Unesco upbeat in scaling up floating mangrove project
March 29 2017 11:43 PM
Dr Anna
Dr Anna Paolini speaks at a press briefing yesterday. PICTURE: Shemeer Rasheed

The United Nations Educational, Scientific and Cultural Organisation (Unesco) Doha Office will remain upbeat in its efforts to promote and scale up the floating mangrove project in Qatar.
“We are trying to find more partners from the private sector for the project. We know the pilot went very well, but we need to scale it up,” Dr Anna Paolini, director, Unesco Representative in the Arab States of the Gulf and Yemen, said at a press briefing yesterday.

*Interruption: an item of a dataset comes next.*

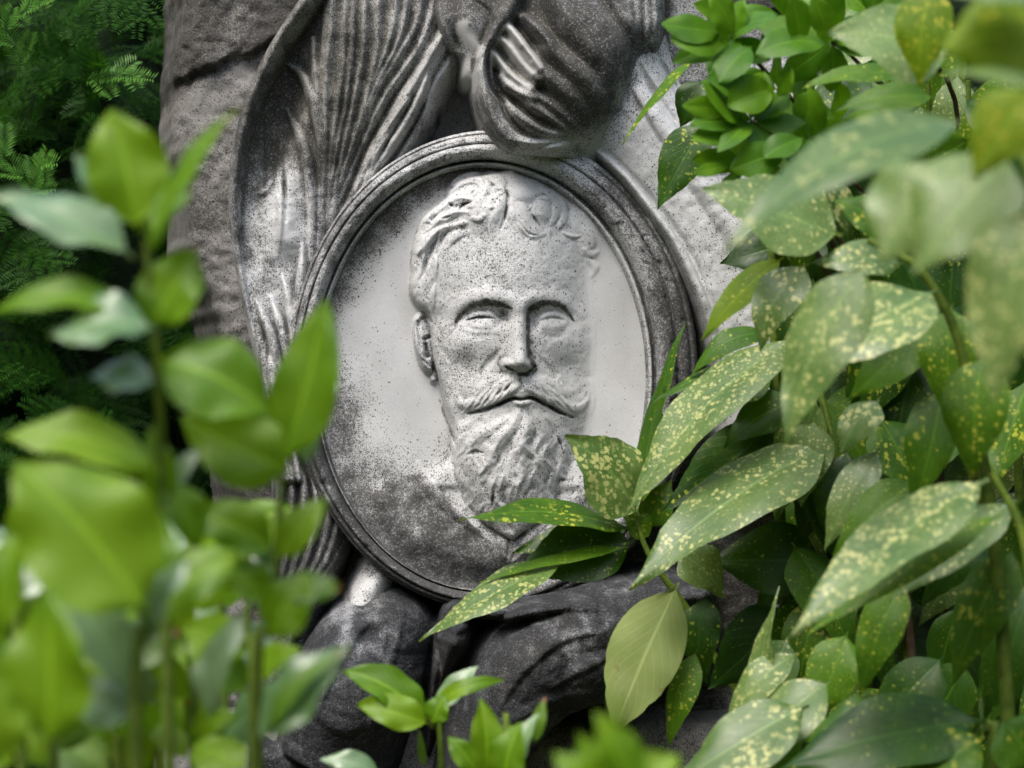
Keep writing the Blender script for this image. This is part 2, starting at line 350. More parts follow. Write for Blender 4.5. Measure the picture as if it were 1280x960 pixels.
    bl = [S([(652, 508), (640, 530), (622, 552), (612, 575), (600, 592)], [6, 9, 10, 8, 3], [3, 7, 8, 6, 2], grooves=2),
          S([(655, 510), (660, 532), (650, 556), (656, 580), (646, 606)], [6, 9, 10, 9, 3], [3, 7, 7, 6, 2], grooves=2),
          S([(660, 510), (676, 528), (684, 550), (676, 574), (690, 596)], [5, 8, 9, 8, 3], [3, 6, 6, 5, 2], grooves=2),
          S([(640, 520), (620, 532), (598, 545), (586, 566), (592, 590)], [5, 8, 9, 8, 3], [3, 5, 6, 5, 2], grooves=2),
          S([(672, 516), (694, 530), (706, 552), (700, 580), (710, 604)], [5, 8, 8, 7, 3], [2, 5, 5, 5, 2], grooves=2),
          S([(600, 520), (578, 534), (572, 556), (580, 580)], [4, 8, 8, 3], [2, 4, 5, 2], grooves=2),
          S([(560, 480), (562, 505), (570, 528), (572, 548)], [4, 6, 6, 2], [1, 3, 4, 1], grooves=2)]
    bl = [gblur(q, 1.3)*.62 for q in bl]
    H = layer_max(H, bl)
    low = []
    for k in range(64):
        x0 = 578+r.uniform(0, 132); y0 = r.uniform(538, 622); dxx = (x0-648)*.12
        ph = r.uniform(0, 6.28); A = r.uniform(3, 7); L = r.uniform(32, 52)
        pts = [(x0+dxx*i/4+A*math.sin(ph+i*1.5), y0+L*i/4) for i in range(5)]
        low.append(S(pts, [2, r.uniform(5, 9), r.uniform(6, 9), r.uniform(4, 6), 1.5], [1, 4.5, 5.5, 4.5, 1], grooves=int(r.integers(1, 3)), gd=.4, p=.8))
    H = H+gblur(layer_max(np.zeros_like(H), [l*sm(0.2, .9, inside) for l in low]), .7)*.85
    for a in ([(697, 546), (703, 560)], [(564, 536), (571, 562)], [(586, 567), (594, 563), (603, 565)], [(618, 612), (616, 630)], [(698, 600), (717, 598)]):
        H += S(a, [1.4, 2.4, 1.2], [-2, -5, -2])
    # sideburn and hair at the temple
    tl_ = []
    for k in range(22):
        x0 = r.uniform(517, 548); y0 = r.uniform(292, 372)
        pts = [(x0, y0), (x0-r.uniform(2, 8), y0+12), (x0-r.uniform(2, 9), y0+24), (x0+r.uniform(-4, 5), y0+34)]
        tl_.append(S(pts, [1.5, 4.5, 4, 1.2], [1, 3.4, 3, .6], grooves=1))
    for k in range(12):
        x0 = r.uniform(540, 552); y0 = r.uniform(395, 500)
        tl_.append(S([(x0, y0), (x0+r.uniform(-3, 3), y0+10), (x0+r.uniform(0, 6), y0+22)], [1.5, 4, 1.2], [.6, 2, .6]))
    H = layer_max(H, [l*sm(.3, .9, inside) for l in tl_])
    H += S([(549, 294), (542, 310), (534, 330), (529, 346)], [2, 5, 5, 2], [-3, -7, -6, -2], p=1.1)+S([(561, 291), (552, 304), (546, 322)], [2, 4, 2], [-2, -5, -2], p=1.1)
    # crown curls
    swl = [S([(582, 292), (580, 270), (588, 250), (602, 240)], [4, 8, 9, 4], [1, 4, 6, 3], grooves=1), S([(592, 296), (592, 272), (600, 252), (616, 240)], [4, 9, 10, 5], [1, 4, 6, 3]),
           S([(602, 298), (605, 276), (612, 256), (626, 244)], [4, 9, 10, 5], [1, 4, 6, 4]), S([(612, 298), (617, 278), (624, 260), (630, 246)], [4, 8, 9, 4], [1, 5, 8, 5])]
    H += gblur(bump(X, Y, 606, 262, 24, 28, 6, 3)*sm(640, 630, X), 1.0)+gblur(bump(X, Y, 664, 254, 28, 24, 5, 3), 1.0)
    swl = [gblur(q, 2.2)*.55 for q in swl]
    hl_ = swl+[S([(562, 240), (574, 228), (592, 223), (604, 229), (608, 242), (598, 250)], [5, 8, 9, 8, 6, 2], [4, 8, 9, 8, 6, 2], grooves=2),
           S([(596, 224), (612, 221), (624, 228), (630, 240)], [5, 8, 8, 4], [3, 7, 8, 4], grooves=2),
           S([(590, 252), (574, 250), (558, 258), (546, 268)], [4, 8, 9, 4], [4, 8, 8, 4], grooves=2), S([(586, 268), (568, 268), (550, 278), (536, 290)], [4, 7, 8, 3], [3, 7, 7, 3], grooves=2),
           S([(545, 262), (532, 272), (524, 284)], [5, 7, 4], [4, 6, 3], grooves=1), S([(570, 284), (552, 288), (538, 300), (524, 318)], [4, 7, 8, 4], [3, 6, 6, 3], grooves=2),
           S([(588, 292), (570, 298), (560, 312)], [3, 6, 2], [1, 4, 1], grooves=1),
           gblur(dome(X, Y, 654, 244, 19, 13, 6, .8, 8), 1.5), gblur(dome(X, Y, 681, 262, 14, 18, 3.5, .8, -24), 1.5), S([(640, 250), (648, 238), (662, 233)], [3, 6, 3], [2, 6, 2], grooves=1), S([(672, 250), (684, 250), (690, 262)], [2, 5, 2], [2, 8, 2]),
           gblur(S([(650, 262), (655, 280), (668, 293), (680, 294)], [9, 12, 9, 3], [4, 5, 4.5, 2], grooves=1), 1.2),
           S([(640, 254), (640, 272), (644, 288)], [5, 7, 3], [3, 5, 1], grooves=1),
           S([(676, 234), (691, 246), (696, 264), (689, 282)], [4, 7, 7, 3], [3, 7, 7, 2], grooves=1), S([(690, 240), (702, 254), (705, 272), (699, 286)], [4, 6, 6, 3], [3, 6, 5, 2], grooves=1),
           gblur(S([(704, 262), (716, 272), (720, 288), (710, 296)], [5, 8, 8, 3], [2, 3, 3, 1], grooves=1), 1.2), gblur(S([(722, 282), (734, 292), (738, 306), (730, 318)], [5, 7, 7, 3], [2, 3, 2.4, 1], grooves=1), 1.2),
           S([(704, 292), (716, 296), (728, 294)], [2, 4, 2], [2, 4, 1]), gblur(S([(728, 312), (740, 318), (748, 314)], [3, 6, 2], [1, 2.6, 1]), 1.0), gblur(S([(734, 326), (744, 334), (740, 346)], [3, 6, 2], [1, 2.2, 1]), 1.0)]
    cr = np.random.default_rng(77)
    for k in range(46):
        x0, y0 = cr.uniform(524, 634), cr.uniform(228, 306)
        if y0 < 300-(x0-524)*.62 - 18 or y0 > 262+(x0-524)*-.1+30: continue
        a = cr.uniform(2.2, 3.6); l = cr.uniform(9, 20); cv = cr.uniform(-.9, .9)
        hl_.append(gblur(S([(x0, y0), (x0+l*.5*math.cos(a), y0-l*.5*math.sin(a)*-.6), (x0+l*math.cos(a+cv), y0+l*.6*math.sin(a+cv))], [1.5, cr.uniform(3, 6), 1.5], [2, cr.uniform(4, 8), 1.5], grooves=1), .6))
    for k in range(34):
        x0, y0 = cr.uniform(640, 742), cr.uniform(228, 318)
        if ((x0-650)/92)**2+((y0-300)/74)**2 > 1 or y0 > 292+(x0-690)*.5: continue
        a = cr.uniform(-.6, 1.6); l = cr.uniform(9, 18); cv = cr.uniform(-1.2, 1.2); q_ = .62*max(.35, 1-(x0-640)/130)
        hl_.append(gblur(S([(x0, y0), (x0+l*.5*math.cos(a), y0+l*.5*math.sin(a)), (x0+l*math.cos(a+cv), y0+l*math.sin(a+cv))], [1.5, cr.uniform(3, 6), 1.5], [2*q_, cr.uniform(4, 8)*q_, 1.5*q_], grooves=1), .6))
    # underlying shape of the wisps right of the head
    H = np.maximum(H, bump(X, Y, 722, 292, 26, 34, 9, 3))
    H = layer_max(H, hl_)
    for a, w, d in (([(562, 257), (567, 259)], 2.6, -7), ([(575, 264), (580, 258), (589, 256)], 3, -7), ([(540, 278), (547, 271)], 2, -4), ([(553, 276), (562, 273)], 2, -4),
                    ([(594, 240), (590, 246)], 2.4, -5), ([(605, 227), (608, 233)], 2.2, -4), ([(632, 236), (635, 250), (632, 272), (627, 288)], 2.6, -5), ([(662, 265), (668, 276), (679, 291)], 1.8, -4),
                    ([(648, 280), (660, 294), (671, 297)], 1.6, -3), ([(563, 236), (569, 235)], 3, -4)):
        H += S(a, [w*.6, w, w*.6], [d*.5, d, d*.5])
    H += inside*(vnoise(X, Y, 9, 8)*.6+vnoise(X, Y, 22, 9)*.8)*np.where((Y > 300) & (Y < 470), .6, 1.0)
    # the ear
    E = dome(X, Y, 530, 430, 13, 40, 17, .5, -9)
    E = layer_max(E, [S([(537, 400), (529, 393), (521, 400), (519.5, 416), (522, 434), (529, 449), (536, 462), (541, 474)], [3, 4, 4, 3.5, 3.5, 3.5, 4, 4], [3, 6, 7, 6, 6, 5, 5, 4], p=.6),
                      S([(524, 406), (528, 420), (530, 440)], [2, 3, 2.5], [1, 4, 2], p=.7)])
    E += S([(522, 402), (523, 408)], 2.2, -5)+S([(531, 424), (537, 421)], 3.2, -7)+S([(532, 430), (535, 445)], [3, 4], -5)+S([(529, 450), (537, 458)], 1.6, -3)
    E += dome(X, Y, 542, 474, 6, 8, 5)
    H = np.maximum(H, E)+S([(523, 385), (533, 392), (540, 404)], [1.5, 2.5, 2], -5)
    # bust: shoulder, collar, lapel
    top = ptab(X, [(392, 612), (430, 607), (470, 604), (505, 600), (525, 592), (545, 574), (565, 556), (720, 556), (745, 572), (770, 592), (818, 606)])
    rise = sm(-8, 26, Y-top)
    sh = rise*(5+9*np.clip((Y-top)/80, 0, 1)+10*np.exp(-((X-640)/90)**2)*np.clip((Y-top)/30, 0, 1))
    V = np.where(X < 640, X-(535+(Y-600)*1.05), (745-(Y-600)*1.05)-X)      # inside the collar
    sh -= 5*sm(-2, 2, V)*sm(604, 616, Y)
    sh = layer_max(sh, [S([(522, 580), (530, 602), (556, 628), (590, 655), (632, 686)], [6, 9, 9, 8, 4], [1, 2.5, 3, 2.5, 1], p=1.1), S([(760, 590), (742, 604), (716, 630), (684, 656), (646, 686)], [6, 9, 9, 8, 4], [1, 2.5, 3, 2.5, 1], p=1.1)])
    sh += S([(637, 650), (636, 672), (634, 700)], [1, 2, 1.5], -2.5)+S([(600, 660), (612, 690), (620, 720)], 3, -2)+(vnoise(X, Y, 30, 12)*1.5+vnoise(X, Y, 12, 13)*.7)*rise
    el_ = np.sqrt(((X-603)/205)**2+((Y-472)/263)**2); sh = sh*(1-.72*sm(.84, .99, el_))
    H = np.maximum(H, sh)
    H = np.maximum(H, 0)
    ins = gblur(sm(0.5, 5, H), 1.2)
    H = gblur(field+H, .55)+ins*(.22*vnoise(X, Y, 4.2, 24)+.3*vnoise(X, Y, 8, 25))
    # ---------------- dirt, with some rim shade: lichen density, moss tint
    ell = np.sqrt(((X-603)/206)**2+((Y-472)/264)**2); ang = np.degrees(np.arctan2(472-Y, X-603))
    G = .03+.04*sm(560, 430, X)+.22*np.clip(vnoise(X, Y*.25, 9, 16)*vnoise(X, Y, 60, 17), 0, 1)
    ul = np.exp(-((ang-122)/48)**2); M = sm(.76, 1.0, ell+.05*vnoise(X, Y, 30, 18))*ul*(1-ins)  # upper-left arc: brown stain plus the rim's shadow, both put into the colour
    top_ = np.exp(-((ang-92)/28)**2)*sm(.84, .96, ell)*(1-ins); M = np.maximum(M, top_)
    G = np.maximum(G, M*.95)
    lf = sm(520, 400, X+18*vnoise(X, Y, 35, 4))*sm(380, 520, Y)*.85; G = np.maximum(G, lf*(1-ins))
    G = np.maximum(G, .72*sm(500, 600, Y+.25*(X-480)*(X < 480))*sm(590, 450, X)*(1-ins))
    fc = .30+.20*bump(X, Y, 610, 340, 60, 50, 1)+.16*bump(X, Y, 585, 462, 22, 18, 1)+.13*sm(690, 560, X)*sm(380, 420, Y)*sm(520, 480, Y)-.10*sm(665, 730, X)-.06*sm(300, 240, Y)
    fc += .16*sm(570, 650, Y)+.05*sm(510, 560, Y)
    G = np.where(ins > .5, np.maximum(fc, .03), G)
    bust = sm(-40, 12, Y-top+16*vnoise(X, Y, 26, 15)+7*vnoise(X, Y, 9, 26))*sm(4, .5, base)
    dk = (.86-.36*sm(-9, 9, V+7*vnoise(X, Y, 14, 14)))*bust; dk = np.where((X > 640) & (V < 0), .66*bust, dk); G = np.maximum(G, dk); G = np.maximum(G, .8*sm(640, 690, Y)*(1-sm(0, 8, base)))
    M = np.maximum(M, np.clip(.05+.16*vnoise(X, Y, 50, 22)+.10*vnoise(X, Y*.4, 16, 23), 0, .3))
    cav = np.clip((gblur(H, 4.0)-H)/3.2, 0, 1)*ins; G = np.maximum(G, np.clip(fc+.7*cav*(.7+.6*vnoise(X, Y, 9, 19)), 0, 1)*(ins > .5)*(np.where(X < 600, .8, 1)))
    def mark(p, w, g, mo=0):
        nonlocal G, M
        L = np.clip(S(p, w, 1.0, p=.9)*(1+.35*vnoise(X, Y, 5, 21)), 0, 1); G = np.maximum(G, g*L); M = np.maximum(M, mo*L)
    mark([(569, 407), (576, 395), (590, 385), (606, 380), (624, 382), (640, 387)], [3, 5, 6, 7, 5, 2], 1.0, .5)
    mark([(660, 404), (661, 392), (670, 384), (686, 380), (704, 385), (717, 401)], [4, 5, 6, 6, 5, 2], 1.0, .6)
    mark([(661, 388), (660, 405), (660, 425), (662, 445), (668, 458)], [3, 4, 4, 6, 4], .95, .6)
    mark([(648, 468), (660, 468), (670, 462)], [3, 5, 3], .95, .4); mark([(633, 459), (640, 462)], 2.6, 1)
    mark([(586, 516), (606, 511), (626, 504), (640, 499), (652, 500), (664, 498), (680, 505), (698, 515), (716, 521)], [2, 3, 3, 2.6, 2, 2.6, 3, 3, 2], .95)
    mark([(584, 401), (600, 397), (618, 399)], [1.2, 1.6, 1.2], .9)
    mark([(612, 448), (620, 440)], [3, 5], .4); mark([(553, 428), (556, 440), (562, 452)], [2, 3, 2], .5)
    mark([(632, 236), (634, 252), (630, 275)], [2, 3, 2], .6); mark([(546, 300), (538, 320), (530, 344)], [3, 5, 2], .55); mark([(697, 548), (703, 561)], [1.2, 2], 1.0)
    mark([(548, 498), (552, 508), (560, 530), (566, 545)], [3, 3, 4, 3], .7); mark([(590, 566), (602, 564)], 2.5, .8); mark([(617, 614), (616, 628)], [3, 4], .8); mark([(700, 600), (715, 598)], 3, .8)
    mark([(640, 600), (670, 606), (700, 612)], [14, 20, 12], .4)
    return X, Y, H, np.clip(G, 0, 1), np.clip(M, 0, 1), ell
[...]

Described as “a highly important environmental initiative” that will significantly sequestrate carbon emissions not only in Qatar but globally, she stressed that the idea was picked up by other Unesco offices in different parts of the world. She believes it is easier for their colleagues to present this idea to their partners due to larger mangrove populations in countries where they operate. In Qatar, Dr Paolini said they are planning to contact the authorities in charge of the various marina in a bid to push for the scaling up of the project. “This is to show the results and see whether they are interested in sponsoring a larger pilot. In terms of carbon sequestration, which is a main issue here in Qatar, I think a project like this will help,” she added.
“Also, it will be nice to see greenery in the marina that does not require any water for growing the floating mangroves,” the senior Unesco official noted.
She described such initiative as a win-win situation: greening areas and helping to sequester carbon with a very low maintenance structure.
“It is quite unique in Qatar if they pick it up,” she pointed out, expressing optimism on the positive results of the project, which was launched in April 2013 at Lusail Marina. The idea is to develop carbon sequestration prototypes in Qatar, which could be used in various parts of the world. However, Unesco lamented that no donor has come to fund the $2.5mn five-year project.
“Unfortunately, until now our interactions have not been successful but we did not give up, we continue to promote these activities,” Dr Paolini stressed.
Unesco ecological sciences adviser Dr Benno B?er, who was previously assigned in Qatar, had told Gulf Times earlier that the project will provide answers on how financially feasible it is, what is the best design and engineering technology, and how the systems can be turned profitable through biosaline marine agriculture, the production of biofuel and other cash products.